Karaoke bar. Each small village has one. It's quite possible that the village consists of only two houses and a handful of yurts, but certainly there's also a karaoke bar. Perhaps even with VIP room. The Mongols are a nomadic people, in earlier times their dreams and aspirations, their stories and wisdom have passed through tales and songs. Of course, this is no longer the case. Today also Mongolians send messages with mobile phones, round up goats with the motorcycle, have television in their yurts and the traditional songs are now amplified with 120 Watt. But many Mongolians has remained nomadic shepherds. With a simple yurt as a home, a flock which determines the daily routine and the love to sing. Songs that sound after wideness, after wandering and living in the steppe. Their melodies are still hanging in our ear.

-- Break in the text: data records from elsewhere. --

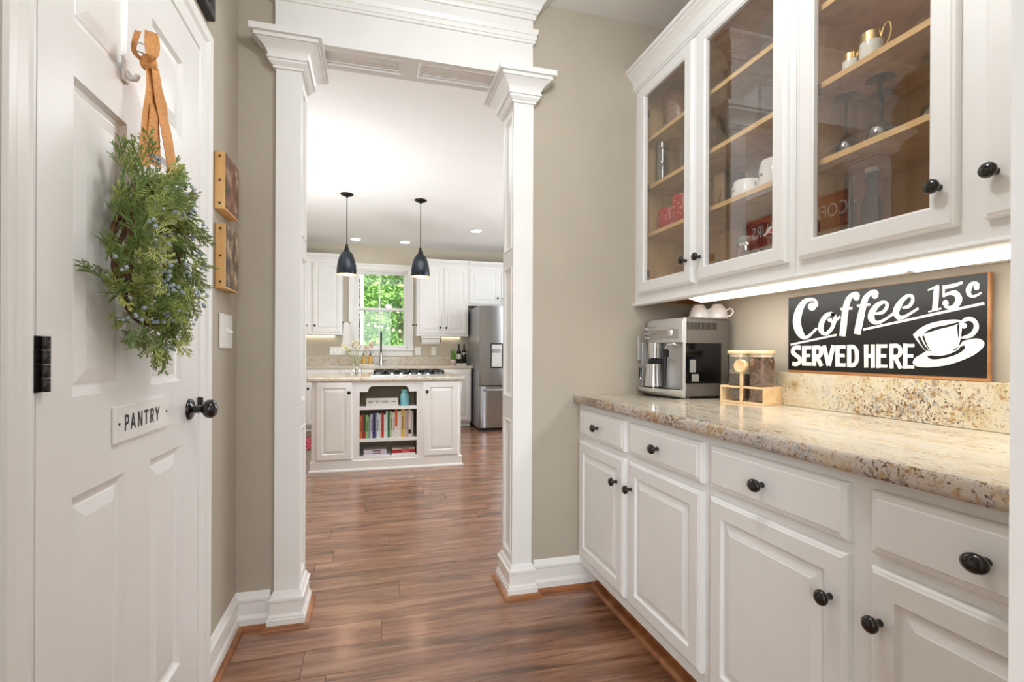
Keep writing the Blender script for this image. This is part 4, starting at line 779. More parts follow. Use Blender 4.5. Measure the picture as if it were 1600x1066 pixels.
lm = MB(); Fp = FL(DX + .0079); dz = .0002
for ch, a, w in (('P', 1.2405, .021), ('A', 1.267, .026), ('N', 1.303, .023), ('T', 1.334, .024), ('R', 1.366, .022), ('Y', 1.394, .026)):
    for pts, sm in TPL[ch]:
        P = catmull([tuple(p) for p in pts], 4) if sm else pts
        q = [(a + x * w, .9775 - y * .034) for x, y in P]; hw = .0031
        L_, R_ = [], []
        for i, (x, y) in enumerate(q):
            b0, b1 = q[max(0, i - 1)], q[min(len(q) - 1, i + 1)]; dx, dy = b1[0] - b0[0], b1[1] - b0[1]; l = math.hypot(dx, dy)
            L_.append((x - dy / l * hw, y + dx / l * hw)); R_.append((x + dy / l * hw, y - dx / l * hw))
        dz += .00002; lm.add([Fp(*p, dz) for pr in zip(L_, R_) for p in pr], [(2 * i, 2 * i + 1, 2 * i + 3, 2 * i + 2) for i in range(len(q) - 1)])
lm.build('lettering', 'ink', t)
for y in (1.218, 1.462): MB().disc(Fp, y, .961, [(.0032, 0), (.0032, .001), (.001, .0016)], 10).build('screw', 'ink', t)
# hook and ribbon
t = thing('door_hook', 'white adhesive hook on the pantry door under the ribbon', 'hook', (DX, 1.215, 1.70))
MB().facebox(FD, 1.236, 1.262, 1.684, 1.738, .0005, .005).build('backplate', 'whitep', t, bevel=.003)
MB().tube([FD(1.249, 1.706, .005), FD(1.249, 1.694, .014), FD(1.249, 1.694, .022), FD(1.250, 1.704, .026)], [.007, .0065, .006, .005], 10).build('prong', 'whitep', t, smooth=True)
t = thing('ribbon', 'orange burlap ribbon knotted round the hook and tied to the wreath', 'ribbon', FD(1.24, 1.73, .04))
def strip_(name, pts, th=.0012):
    """pts = [(ya, za, da, yb, zb, db)]: left and right edge of a ribbon"""
    P = catmull(pts, 4); A = [Vector(FD(p[0], p[1], p[2])) for p in P]; B = [Vector(FD(p[3], p[4], p[5])) for p in P]; rs = []
    for i, (a, b) in enumerate(zip(A, B)):
        c = (a + b) / 2; f = Vector((.006 * math.sin(i * .55), 0, 0))
        rs.append([a, a * .5 + b * .5 + f, b, b + Vector((th, 0, 0)), c + f + Vector((th, 0, 0)), a + Vector((th, 0, 0))])
    MB().rings(rs).build(name, 'burlap', t, smooth=True, ang=60)
K = (1.238, 1.728)
strip_('loop', [(1.232, 1.722, .055, 1.244, 1.734, .055), (1.204, 1.726, .058, 1.240, 1.745, .066), (1.190, 1.748, .06, 1.232, 1.764, .072), (1.192, 1.772, .06, 1.226, 1.786, .070)])
strip_('loop', [(1.232, 1.724, .040, 1.244, 1.736, .036), (1.206, 1.734, .03, 1.238, 1.750, .026), (1.193, 1.770, .042, 1.226, 1.786, .040)])
strip_('tail', [(1.230, 1.716, .058, 1.266, 1.730, .058), (1.232, 1.686, .060, 1.284, 1.696, .058), (1.238, 1.650, .062, 1.304, 1.650, .060), (1.258, 1.606, .064, 1.328, 1.612, .062), (1.286, 1.540, .066, 1.352, 1.548, .064), (1.296, 1.500, .066, 1.356, 1.505, .064)])
strip_('tail', [(1.246, 1.726, .046, 1.276, 1.742, .046), (1.276, 1.704, .046, 1.308, 1.716, .046), (1.302, 1.672, .048, 1.338, 1.684, .048), (1.320, 1.640, .048, 1.346, 1.646, .048)])
strip_('tail', [(1.228, 1.716, .048, 1.254, 1.716, .052), (1.226, 1.670, .050, 1.252, 1.660, .056), (1.204, 1.610, .052, 1.244, 1.612, .058), (1.180, 1.520, .056, 1.222, 1.525, .060), (1.176, 1.49, .056, 1.216, 1.495, .060)])
strip_('tail', [(1.238, 1.660, .054, 1.268, 1.650, .056), (1.224, 1.600, .056, 1.276, 1.600, .056), (1.206, 1.510, .056, 1.284, 1.520, .056)])
MB().lathe(FD(1.240, 1.728, .036), [(.010, 0), (.016, .006), (.017, .016), (.012, .026), (.004, .028)], 12, 'X').build('knot', 'burlap', t, smooth=True, ang=60)
for a, b in ((1.262, 1.778), (1.266, 1.760)): MB().tube(catmull([FD(1.222, 1.738, .03), FD(1.236, b - .012, .03), FD(a, b, .032)], 4), .0014, 6).build('wire_end', 'nickel', t, smooth=True)

# wreath
WC = (1.290, 1.325); t = thing('wreath', 'green juniper wreath with blue berries hanging on the pantry door', 'wreath', FD(*WC, .05))
def ringpt(a, r, q=0.0, d=.034): return Vector(FD(WC[0] + (.128 + r * math.cos(q)) * math.cos(a), WC[1] + (.138 + r * math.cos(q)) * math.sin(a), d + r * math.sin(q)))
for k in range(5):
    ph = R.uniform(0, 6.28); pts = [ringpt(2 * math.pi * i / 40, .016, i * .45 + ph) for i in range(41)]
    MB().tube(pts, .0045, 6).build('vine_ring', 'twig', t, smooth=True)
def sprig(n, ln, seed):
    r = random.Random(seed); m = MB()
    def spike(a, b, w, w1=.0004):
        m.tube([a, a.lerp(b, .55) , b], [w, w * .85, w1], 4)
    def branch(p, d, L, depth):
        k = 8 if depth == 0 else 4; prev = p; dd = d.copy(); side = d.orthogonal().normalized(); up_ = d.cross(side)
        for i in range(k):
            dd = (dd + Vector((r.gauss(0, .10), r.gauss(0, .10), r.gauss(0, .10)))).normalized(); nx = prev + dd * (L / k)
            spike(prev, nx, .0016 if depth == 0 else .0012, .0011 if i < k - 1 else .0005)
            if depth < 2 and i > 0:
                for sg in (-1, 1):
                    if r.random() < (.92 if depth == 0 else .8):
                        an = r.uniform(.38, .68); s2 = (side * sg * r.uniform(.7, 1) + up_ * r.uniform(-.5, .5)).normalized()
                        branch(nx, (dd * math.cos(an) + s2 * math.sin(an)).normalized(), L * (.46 if depth == 0 else .36) * (1.1 - .09 * i), depth + 1)
            prev = nx
    branch(Vector((0, 0, 0)), Vector((0, 0, 1)), ln, 0); return m
SPR = []
for k in range(6):
    o = sprig(7, .077, 40 + k).build('sprig', ('cedar', 'cedar2', 'cedar', 'cedar3', 'cedar2', 'cedar')[k], t, world=False); SPR.append(o)
first = list(SPR)
def place(o, p, d, s):
    o.parent = t; o.location = p - WL[t.name]; q = d.to_track_quat('Z', 'Y') @ Vector((0, 0, 1)).rotation_difference(Vector((0, 0, 1))); o.rotation_mode = 'QUATERNION'
    from mathutils import Quaternion
    o.rotation_quaternion = q @ Quaternion((0, 0, 1), R.uniform(0, 6.28)); o.scale = (s, s, s)
NS = 284
for k in range(NS):
    src = SPR[R.randrange(6)]
    o = first.pop() if first else src.copy()
    if o.name not in COL.objects: COL.objects.link(o)
    a = 2 * math.pi * ((k * .6180339) % 1.0) + R.gauss(0, .05); q = R.uniform(-.5, math.pi + .5)
    p = ringpt(a, .038 + R.uniform(-.026, .014), q)
    tang = Vector(FD(-math.sin(a), math.cos(a), 0)) - Vector(FD(0, 0, 0)); rad = Vector(FD(math.cos(a), math.sin(a), 0)) - Vector(FD(0, 0, 0)); out = Vector((1, 0, 0))
    d = tang * -R.uniform(.45, 1.0) + rad * (R.uniform(-.15, .6) * (1 if math.cos(q) > -.2 else .1)) + out * (.10 + .28 * max(0, math.sin(q))) + Vector((0, 0, -.22)) + Vector((R.gauss(0, .25), R.gauss(0, .25), R.gauss(0, .25)))
    if d.x < 0 and p.x < DX + .05: d.x = abs(d.x)
    place(o, p, d.normalized(), R.uniform(.5, .98))
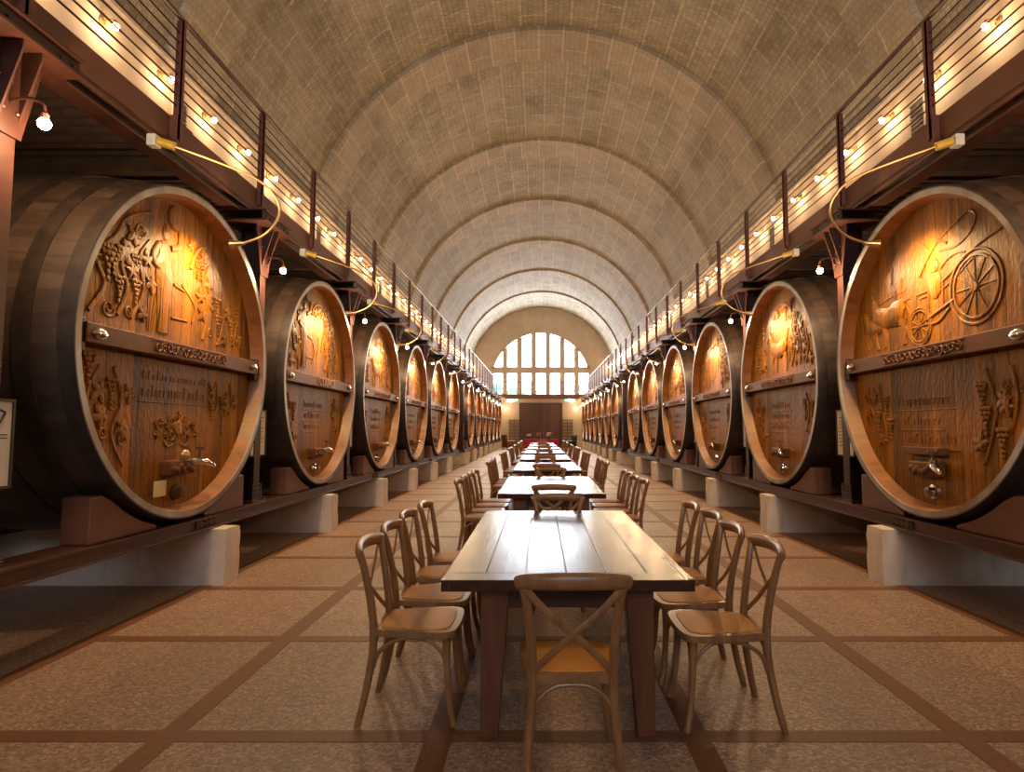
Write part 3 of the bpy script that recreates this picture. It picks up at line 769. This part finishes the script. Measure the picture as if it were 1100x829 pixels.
def make_cask(kind, bar='scroll', extra='tap'):
    """local origin: centre of the rim circle, +x towards the aisle, y to the viewer's right"""
    t = thing('wine_cask', 'x', 'cask', (0,0,0), 0, 'giant carved wine casks')
    L = 2.15; Nn = 14
    rb = lambda a: 1.43+.10*math.sin(PI*min(1, max(0, a/L)))
    m = MB(); prof = [(rb(L*i/Nn), -L*i/Nn) for i in range(Nn+1)]
    prof = prof + [(RH, -L), (RH, -L+.1), (.001, -L+.1)]
    m.lathe(prof[::-1], 72, 'x', cap1=False); m.build('stave_body', M['stave'], t, fix=True)
    # chime: rim face and inner bevel down to the head
    m = MB(); m.lathe([(1.43, -.004), (1.428, .006), (1.375, .006)], 96, 'x'); mm = m
    o = MB()
    vs = m.v
    o.lathe([(1.43, -.01), (1.43, .006), (1.375, .006), (1.372, 0)], 96, 'x', close=True); o.build('rim', M['rim'], t, fix=True)
    o = MB(); o.lathe([(1.375, .004), (RH, -REC-.01), (RH+.07, -REC-.01), (1.40, .0)], 96, 'x', close=True); o.build('chime', M['chime'], t, fix=True)
    for (a, w) in ((.0, .10), (.26, .11), (.55, .10), (1.3, .10), (1.62, .11), (1.95, .1)):
        h = MB(); ra, rc = rb(a)+.011, rb(a+w)+.011
        if a == 0: h.lathe([(ra-.013, .0085), (ra, .0085), (rc, -w), (rc-.02, -w), (ra-.013, -.02)], 96, 'x', close=True)
        else: h.lathe([(ra, -a), (rc, -a-w), (rc-.02, -a-w), (ra-.02, -a)], 80, 'x', close=True)
        h.build('hoop', M['hoop'], t, fix=True)
    h = MB(); h.lathe([(.001, -REC), (.6, -REC), (RH+.02, -REC), (RH+.02, -REC-.06), (.001, -REC-.06)], 96, 'x')
    hd = h.build('head', M['head'], t, smooth=20, fix=True)
    relief_type(kind, hash(kind) % 1000 if False else {'harvest': 3, 'wagon': 5, 'vines': 8, 'horses': 11}[kind]).squash(-REC, .6).build('carving', M['head'], hd)
    # cross bar
    b = MB(); x0 = -REC+.0; b.box(x0, x0+.11, -1.29, 1.29, -.072, .072)
    bar_o = b.build('crossbar', M['crossbar'], t, smooth=0, bevel=.008)
    rnd = random.Random(len(kind)); d = MB(); xx = x0+.11
    if bar == 'scroll':
        for k in range(15):
            spiral(d, -.5+k*.075, .0, .042, 1.4, xx, 1 if k % 2 else -1, .009, k)
        for s in (-1, 1): d.sweep([(xx+.002, -.58, s*.055), (xx+.002, .62, s*.055)], .006, 5)
        d.build('bar_carving', M['crossbar'], bar_o)
    else:
        me = text_mesh(bar, .165, .008, 'bar_lettering'); me.materials.append(M['relief'])
        o = bpy.data.objects.new('bar_lettering', me); C.objects.link(o); o.parent = bar_o
        o.matrix_local = Matrix(((0, 0, 1, xx+.004), (1, 0, 0, .15), (0, 1, 0, 0), (0, 0, 0, 1)))
    for s in (-1, 1):
        d = MB(); y0, y1 = sorted((s*1.27, s*1.335)); d.box(x0-.005, x0+.09, y0, y1, -.13, .10)
        br = d.build('end_bracket', M['frame_dark'], t, smooth=0, bevel=.006)
        d = MB(); d.lathe([(.03, -.01), (.05, .0), (.05, .014), (.03, .03), (.001, .034)], 14, 'x', (0, 0, 0))
        for v_i in range(len(d.v)):
            a, bb, c = d.v[v_i]; d.v[v_i] = (xx+a, s*1.17+bb*1.5, c*.8)
        d.build('bolt', M['chrome'], bar_o)
    # tap at the bottom
    v0 = -1.0
    if kind == 'wagon': v0 = -1.02
    d = MB(); d.box(-REC-.005, -REC+.10, -.22, .14, v0-.065, v0+.065)
    for k in range(7): d.ball((-REC+.09, -.18+k*.045, v0+random.uniform(-.03, .03)), .035, 8, 5)
    tp = d.build('tap_block', M['crossbar'], t, bevel=.012)
    d = MB(); d.sweep(catmull([(-REC+.06, .1, v0+.03), (-REC+.12, .17, v0+.045), (-REC+.16, .26, v0+.02), (-REC+.17, .33, v0-.01)], 5), [.034]*5+[.03]*5+[.022]*4+[.016]*2, 10)
    d.lathe([(.02, 0), (.03, .04), (.012, .06), (.012, .1), (.04, .11), (.04, .13)], 10, 'z', (-REC+.12, .17, v0+.04))
    d.build('tap_spout', M['chrome'], tp)
    d = MB(); d.lathe([(.07, 0), (.065, .025), (.04, .03), (.035, .05), (.045, .055), (.045, .075), (.02, .08), (.001, .08)], 16, 'x', (-REC, .0, -1.22))
    d.build('drain_plug', M['chrome'] if kind != 'harvest' else M['crossbar'], t)
    if kind == 'harvest':
        d = MB(); d.ball((-REC+.09, -.02, v0+.1), .055, 10, 6, (.7, 1, 1)); d.build('tap_knob', M['brass'], tp)
        d = MB(); d.box(-REC+.035, -REC+.045, -.36, -.2, -1.23, -1.1); d.build('card', M['card'], t, smooth=0)
    if kind == 'wagon':
        d = MB(); d.box(-REC-.005, -REC+.09, -.33, .2, -.895, -.83); d.build('ledge', M['crossbar'], t, smooth=0, bevel=.006)
    return t

casks = {}
zc_l = 2.14
protos = {'harvest': make_cask('harvest'), 'wagon': make_cask('wagon'), 'vines': make_cask('vines'), 'named': make_cask('vines', 'COURCE'), 'horses': make_cask('horses')}
trees = {k: snapshot(v) for k, v in protos.items()}
used = set()
for s in (-1, 1):
    for i, y in enumerate(YB):
        if i == 0: k = 'harvest' if s < 0 else 'wagon'
        elif i == 1 and s < 0: k = 'named'
        else: k = 'vines' if (i % 2 == 1) == (s < 0) else 'horses'
        loc = (s*FX, y, zc_l); rz = 0 if s < 0 else PI
        if i == 0: lab = 'nearest giant cask on the left, carved with grapevines and a standing figure' if s < 0 else 'nearest giant cask on the right, carved with a horse wagon and wheels'
        elif i < 6: lab = 'giant carved oak cask in the %s row, %s from the front' % (SIDE[s], ORD[i+1])
        else: lab = 'giant carved oak cask in the far %s row, %s beyond the gap' % (SIDE[s], ORD[i-5])
        if k not in used:
            used.add(k); o = protos[k]; o.location = loc; o.rotation_euler = (0,0,rz); o['label'] = lab
        else: dup(protos[k], loc, rz, lab, trees[k])

# chocks: wedge blocks on the beams, two in front for each cask
def make_chock(side):
    m = MB(); zb = .655-2.14
    def prof(y_in, y_out, x):
        # polygon in y-z: follows the belly of the cask
        pts = [(y_in, 0)]
        pts += [(y_out, 0), (y_out, .34)]
        N = 6
        R = 1.487
        for i in range(N+1):
            y = (y_out-.12)+(y_in-(y_out-.12))*i/N if y_out > 0 else (y_out+.12)+(y_in-(y_out+.12))*i/N
            z = -math.sqrt(R*R-y*y)-zb-.006
            pts.append((y, max(.012, min(z, .34))))
        return pts
    P = prof(.36, 1.12, 0)
    if side < 0: P = [(-a, b) for a, b in P][::-1]
    m.prism(P, 'x', -.11, .11)
    return m
chocks = {}
for sd in (-1, 1):
    mb = make_chock(sd); chocks[sd] = mb
first = {}
for s in (-1, 1):
    for i, y in enumerate(YB):
        for sd in (-1, 1):
            if sd not in first:
                o = chocks[sd].build('cask_chock', M['chock'], None, smooth=0, bevel=.02, fix=True); first[sd] = o
            else:
                o = first[sd].copy(); C.objects.link(o)
            o.location = (s*3.38, y, .655)
            side = 'near' if sd < 0 else 'far'
            if i < 6: lab = 'red-brown wooden chock at the %s side of the %s cask on the %s' % (side, ORD[i+1] if i else 'nearest', SIDE[s])
            else: lab = 'red-brown chock at the %s side of the %s %s cask beyond the gap' % (side, ORD[i-5], SIDE[s])
            tag(o, lab, 'chock', 'wooden chocks under the casks')

# ------------------------------------------------------------------ lamps
WARM = (1, .56, .22)
def lightdata(name, typ, energy, col=WARM, rad=.03, **k):
    l = bpy.data.lights.new(name, typ); l.energy = energy; l.color = col; l.shadow_soft_size = rad
    for a, b in k.items(): setattr(l, a, b)
    return l
L_SPOT = lightdata('cask_spot_light', 'SPOT', 95, (1, .66, .28), .05, spot_size=math.radians(150), spot_blend=1)
L_END = lightdata('end_lamp_light', 'POINT', 1.5, (1, .7, .4), .06)
L_COL = lightdata('column_bulb_light', 'POINT', 38, (1, .69, .38), .06)
L_WALL = lightdata('wall_bulb_light', 'POINT', 4, (1, .72, .46), .05)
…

The furious howling of the wind. The last 42km in Mongolia lying in front of us. After two months in this country, almost exclusively on rough sand and dirt roads we reached the paved road to the border in Bulgan yesterday. “A piece of cake”, we joked, “we make it in two hours.” But now the land of the angry winds lifts up to its name once again. Stormy headwind from the west, as if to prevent us from leaving Mongolia. Actually, we should not be convinced, we would like to stay longer. But our sixty days are over. Between two gusts of wind we hear the farewell of the Mongolian border guards: Bayarti – see you again. Yes, definitely.